5. Cloud function with Pub/Sub trigger

Google Cloud Functions can process incoming messages in Pub/Sub and stream the data to BigQuery.

  • Recommended Use: For low-latency data processing with smaller data volumes or subsets.
  • Pros:
    • Easier to set up and operate than Dataflow.
    • Low latency.
  • Cons:
    • More expensive than Dataflow for large volumes of data.
    • Subscription filtering can reduce costs, but not entirely.
  • Example: Glean Debug Viewer

Tools for Visualizing Live Data

Currently, live data in BigQuery could be considered "near real time" or nearline (as opposed to online), with latency usually below 1 hour to each live table in our ingestion-sink code base.

For near real time product monitoring use cases, it is recommended to use Looker for hosting dashboards that refresh on a regular interval such as every 10 minutes.

For real time operational monitoring use cases, it is recommended to rely on centralized SRE monitoring infrastructure, namely the InfluxCloud-hosted Grafana instance or the Stackdriver UI in the GCP console.
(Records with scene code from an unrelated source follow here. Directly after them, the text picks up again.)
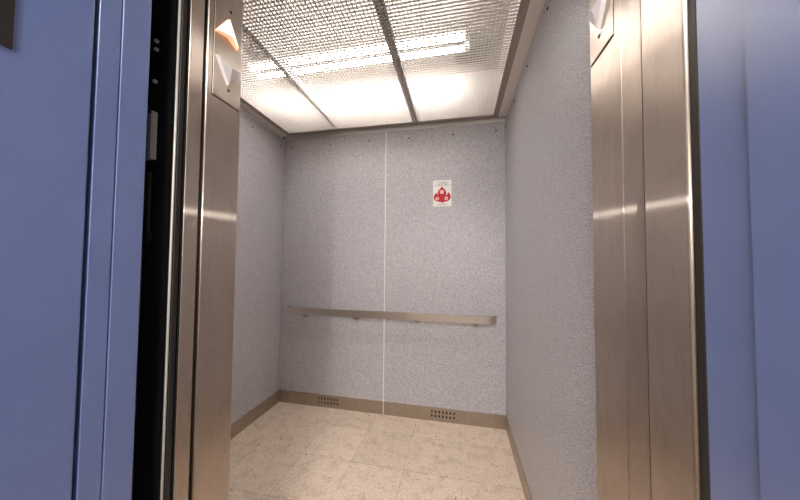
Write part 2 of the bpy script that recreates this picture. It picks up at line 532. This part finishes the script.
# sills
bm = NB()
for k in range(9):
    box(bm, -1.50, JR + 0.07, 0.502 + k * 0.0108, 0.502 + k * 0.0108 + 0.007, -0.012, -0.0005)
box(bm, -1.50, JR + 0.07, 0.50, 0.599, -0.03, -0.012)
struct('trim_9', bm, 'sill', 'grooved aluminium sill of the cab', 'trim')
bm = NB()
for k in range(9):
    box(bm, -1.50, JR + 0.07, 0.363 + k * 0.0108, 0.363 + k * 0.0108 + 0.007, -0.012, -0.0005)
box(bm, -1.50, JR + 0.07, 0.361, 0.466, -0.03, -0.012)
struct('trim_10', bm, 'sill', 'grooved aluminium sill of the hall doorway', 'trim')

# --- the hall the camera stands in
HX0, HX1, HY0, HZ = -2.1, 1.7, -1.85, 2.55
bm = NB(); box(bm, HX0, HX1, HY0, 0.3605, -0.03, -0.0005)
struct('floor_hall', bm, 'hall_floor', 'plain tan floor of the hall', 'floor')
bm = NB(); box(bm, HX0, HX1, HY0, 0.36, HZ, HZ + 0.02)
struct('ceiling_hall', bm, 'hall_wall', 'pale ceiling of the hall', 'ceiling')
bm = NB()
box(bm, HX0, JL - 0.0705, YH, 0.3605, 0, HZ); box(bm, JR + 0.0705, HX1, YH, 0.3605, 0, HZ)
box(bm, JL - 0.0705, JR + 0.0705, YH, 0.3605, ZH + 0.0755, HZ)
struct('wall_hall', bm, 'hall_wall_grey', 'grey hall wall around the elevator doorway', 'wall')
bm = NB(); box(bm, HX0, HX1, HY0 - 0.02, HY0, 0, HZ)
struct('wall_hall_far', bm, 'hall_wall', 'pale hall wall facing the elevator', 'wall')
for nm, x in (('wall_hall_left', HX0 - 0.02), ('wall_hall_right', HX1)):
    bm = NB(); box(bm, x, x + 0.02, HY0, 0.36, 0, HZ)
    struct(nm, bm, 'hall_wall', 'pale end wall of the hall, ' + nm.split('_')[-1] + ' end', 'wall')
t = thing('wall_sconce', (0.0, HY0, 1.50), 'small round white wall lamp in the hall facing the elevator', 'lamp')
b = NB(); cyl(b, (0.0, HY0 + 0.012, 1.58), (0, 1, 0), 0.05, 0.024, 28); cyl(b, (0.0, HY0 + 0.036, 1.58), (0, 1, 0), 0.014, 0.026, 16); obj('backplate', b, 'bracket', t)
b = NB(); bmesh.ops.create_uvsphere(b, u_segments=24, v_segments=14, radius=0.022, matrix=Matrix.Translation((0, HY0 + 0.07, 1.58)))
obj('globe', b, 'sconce', t, smooth=True)
t = thing('added_fill_lamp', (-0.2, -0.9, HZ - 0.05), 'unseen flat square ceiling lamp added to light the hall', 'lamp')  # unseen lamp, added as fill for the hall and blue doors
b = NB(); box(b, -0.52, 0.12, -1.22, -0.58, HZ - 0.04, HZ, 0.004, 1); obj('housing', b, 'white_enamel', t)
b = NB(); box(b, -0.49, 0.09, -1.19, -0.61, HZ - 0.05, HZ - 0.0402, 0.003, 1); obj('diffuser', b, 'fill_lamp', t)

# ------------------------------------------------------------------ hung ceiling
FO = dict(l=XL + 0.0342, r=XR - 0.0466, b=YB - 0.0275, f=0.735)   # outer edges of the ceiling frame
FW = 0.036
L_, R_, B_, F_ = FO['l'], FO['r'], FO['b'], FO['f']
def frame_rail(n, side, x0, x1, y0, y1, lip, wallbox, lipx=None):
    t = thing('trim_%d' % n, ((x0 + x1) / 2, (y0 + y1) / 2, ZC), 'dull bronze frame rail along the %s edge of the louvred ceiling' % side, 'trim', kind='structure')
    b = NB(); box(b, x0, x1, y0, y1, ZC, ZC + 0.004); box(b, *lip, ZC + 0.004, ZC + 0.03)
    obj('frame_rail', b, 'frame', t)
    b = NB(); box(b, *wallbox, ZC + 0.0042, ZTOP - 0.001); obj('added_baffle', b, 'white_enamel', t)  # added unseen side sheet: keeps tube light out of the wall gap
    if lipx:
        b = NB(); box(b, lipx[0], lipx[1], F_, B_, ZC - 0.0015, ZC + 0.012, 0.0005, 1); obj('pale_lip', b, 'shell', t)
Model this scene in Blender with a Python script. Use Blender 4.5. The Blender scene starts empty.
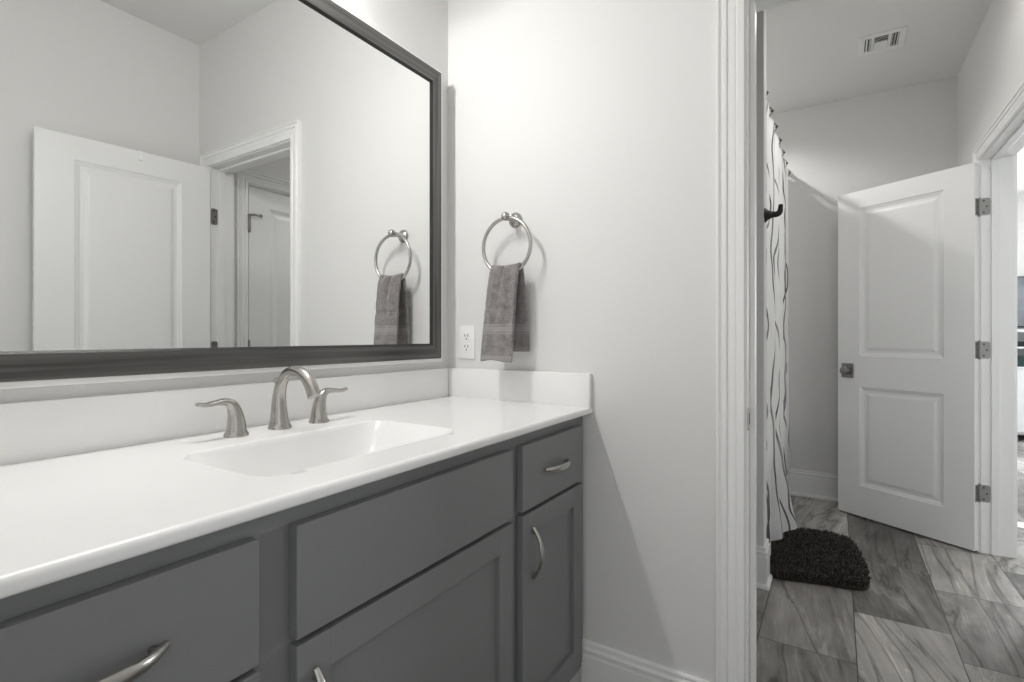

For dashboards mixing monitoring data and (Mozilla Confidential) BigQuery data, then it should be possible to serve that need through the SRE Grafana infrastructure.

Access Controls for Services Accessing Live Data in BigQuery

So far giving services access to the full data warehouse has been avoided, instead it is preferred to grant access only to the specific tables needed to support a documented use case. This reduces the possibility of data warehouse changes inadvertently breaking a consuming service. When provisioning BigQuery access to a Mozilla service, it is recommended to create a use case-specific authorized view, granting the service access only to that specific view. It is also acceptable to grant the service access to a user-facing virtual view and all underlying tables or materialized views being referenced.